Jason Banker’s Felt is a deeply weird, surprisingly touching movie about a woman who’s pissed at what it means to be a woman, and the trials and tribulations of her falling in love. There’s also a lot of creepy Lady Suits, cotton vaginas, and fabric penises. Artist Amy Everson plays a character named Amy, an iconoclastic artist obsessed, in the bad way, with the inherent differences between man and woman, and the power it affords men in our society’s dynamic. She meets a guy, Kenny (Kentucker Adler), who isn’t full of man stereotypes, and after ditching him on the side of the road and then randomly running into him wearing a chicken costume, they start to date. And the film, to this point abrasive and tense in a way where you think Amy’s behavior could lead, at any point, to some serious genitalia mangling, becomes sweet, a brief moment where the weird girl finds some form of happiness. What Banker does well, amongst many things as this film is weird and beautiful and touching all at the same time, is make the audience root for Amy’s happiness but at the same time, ask the question: by finding happiness is Amy betraying her artistic/moral values?

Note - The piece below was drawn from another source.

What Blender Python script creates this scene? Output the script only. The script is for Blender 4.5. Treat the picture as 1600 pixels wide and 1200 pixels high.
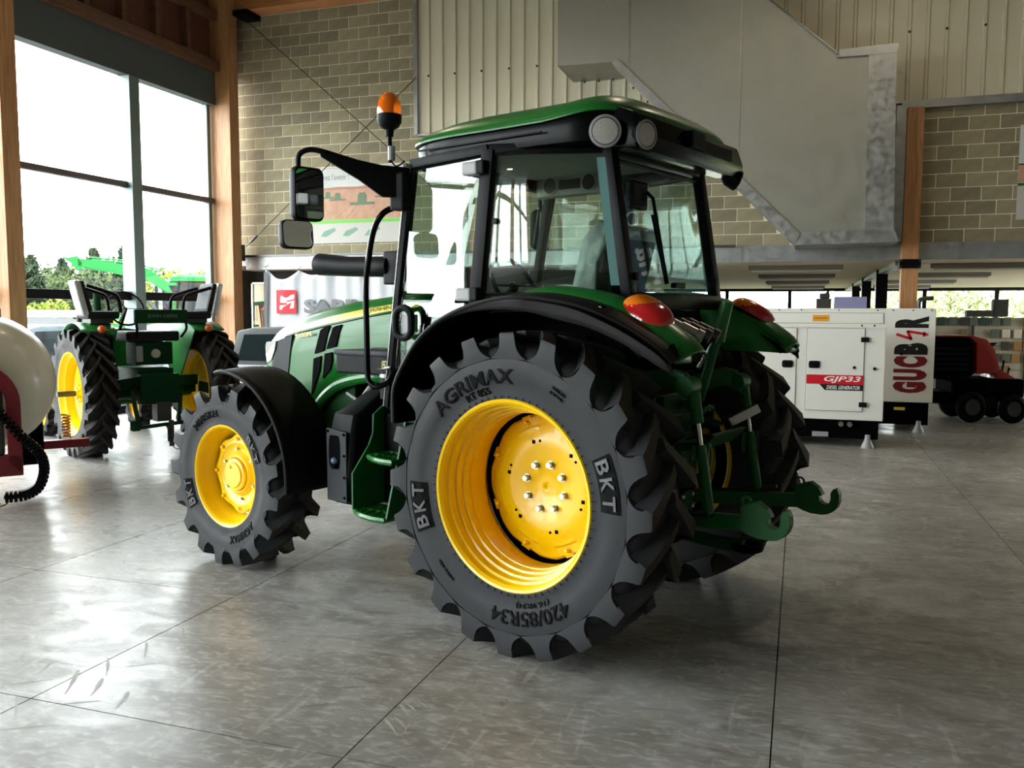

It’s subtle and impressive, and when the film ends it’s a question that just keeps coming back. Amy Everson is a natural actor, touching on mumblecore, but able to sell both divisive sides of Amy’s personality. And that’s all that matters. This is Amy’s film. She’s surrounded by other characters, but they’re there merely to showcase the many facets of Amy’s weirdness, and what it means when those facets reach a critical point. People are going to accuse this film of pretentious art-house-ness, and it does dally in that sandbox, but it’s art-house with a strange, slightly rotten heart, and that’s more than you can ask for.

The Lesson:

There are a lot of ways to artistically depict a penis. Just saying.

Felt is due out on VOD on July 21.  If you’re in Austin, it’s at the Alamo Drafthouse now.